● YOUR INSTRUCTIONS
Scan the data for "picture" and copy the lines it appears in.

** begin **

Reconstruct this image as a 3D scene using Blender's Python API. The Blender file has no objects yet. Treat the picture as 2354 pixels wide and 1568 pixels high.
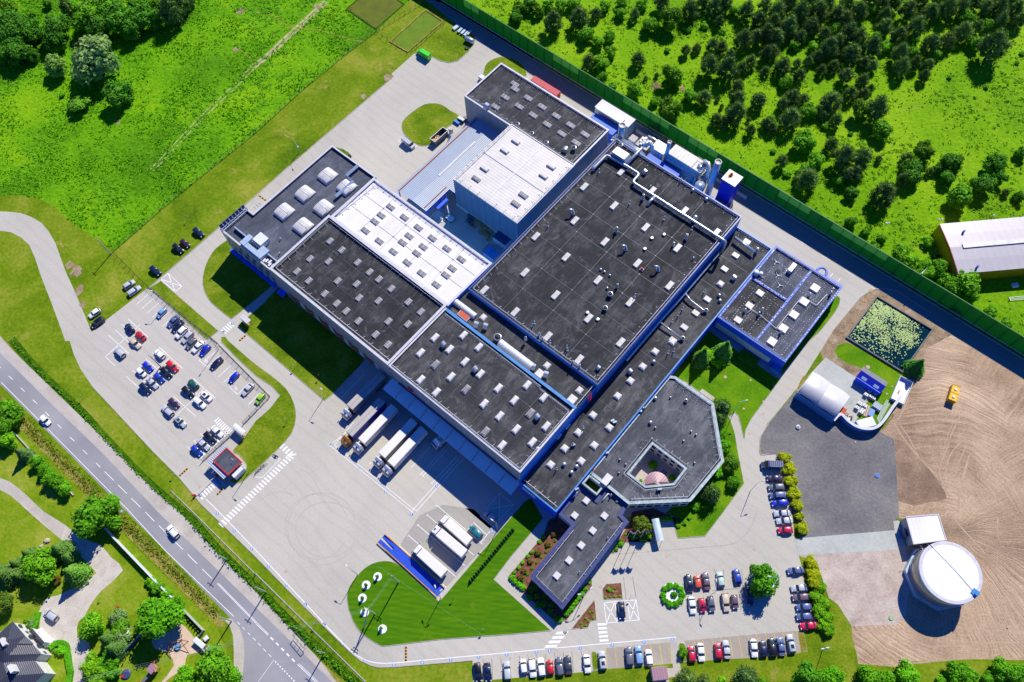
import bpy,math,random
from mathutils import Vector,Matrix
import numpy as np
random.seed(7)
R=math.radians
C=bpy.data.collections.new("scene"); bpy.context.scene.collection.children.link(C)
scene=bpy.context.scene

# ---------------------------------------------------------------- camera
CAM_H=225.0                      # metres above the ground
F=1830.0                         # focal length in units of the 2353 px wide picture
TILT,ROLL,YAW=R(25.44),R(-3.10),R(-42.98)
def cam_matrix():
    fwd=Vector((0,math.sin(TILT),-math.cos(TILT))); right=Vector((1,0,0)); down=fwd.cross(right)
    cr,sr=math.cos(ROLL),math.sin(ROLL)
    r2=right*cr - down*sr; d2=right*sr + down*cr
    return r2,d2,fwd
CR,CD,CF=cam_matrix()
cam=bpy.data.objects.new("camera",bpy.data.cameras.new("camera")); C.objects.link(cam)
cam.data.sensor_width=36; cam.data.lens=36*F/2353.4
cam.data.clip_start=1; cam.data.clip_end=5000
m=Matrix((CR,-CD,-CF)).transposed().to_4x4(); m.translation=(0,0,CAM_H)
cam.matrix_world=m
scene.camera=cam

# ---------------------------------------------------------------- light
world=bpy.data.worlds.new("World"); scene.world=world; world.use_nodes=True
nt=world.node_tree; bg=nt.nodes["Background"]
sky=nt.nodes.new("ShaderNodeTexSky"); sky.sky_type='NISHITA'; sky.sun_disc=False
sky.sun_elevation=R(45); sky.sun_rotation=R(30); sky.air_density=1.6; sky.ozone_density=6.0; sky.dust_density=0.0; sky.altitude=200
hs=nt.nodes.new("ShaderNodeHueSaturation"); hs.inputs['Saturation'].default_value=1.3
tint=nt.nodes.new("ShaderNodeMix"); tint.data_type='RGBA'; tint.blend_type='MULTIPLY'; tint.inputs[0].default_value=1; tint.inputs[7].default_value=(0.32,0.56,1.3,1)
nt.links.new(sky.outputs[0],hs.inputs['Color']); nt.links.new(hs.outputs[0],tint.inputs[6]); nt.links.new(tint.outputs[2],bg.inputs['Color'])
bg.inputs['Strength'].default_value=0.072
sl=bpy.data.lights.new("sun",'SUN'); sl.energy=4.8; sl.angle=R(0.5); sl.color=(1.0,0.94,0.81)
so=bpy.data.objects.new("sun",sl); C.objects.link(so)
so.rotation_euler=Vector((-0.5,-0.866,-1.0)).to_track_quat('-Z','Y').to_euler(); so.location=(60,100,200)
scene.view_settings.view_transform='Standard'; scene.view_settings.look='None'
scene.view_settings.exposure=0.30; scene.view_settings.gamma=1.0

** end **

● TASK RESPONSE
Reconstruct this image as a 3D scene using Blender's Python API. The Blender file has no objects yet. Treat the picture as 2354 pixels wide and 1568 pixels high.
F=1830.0                         # focal length in units of the 2353 px wide picture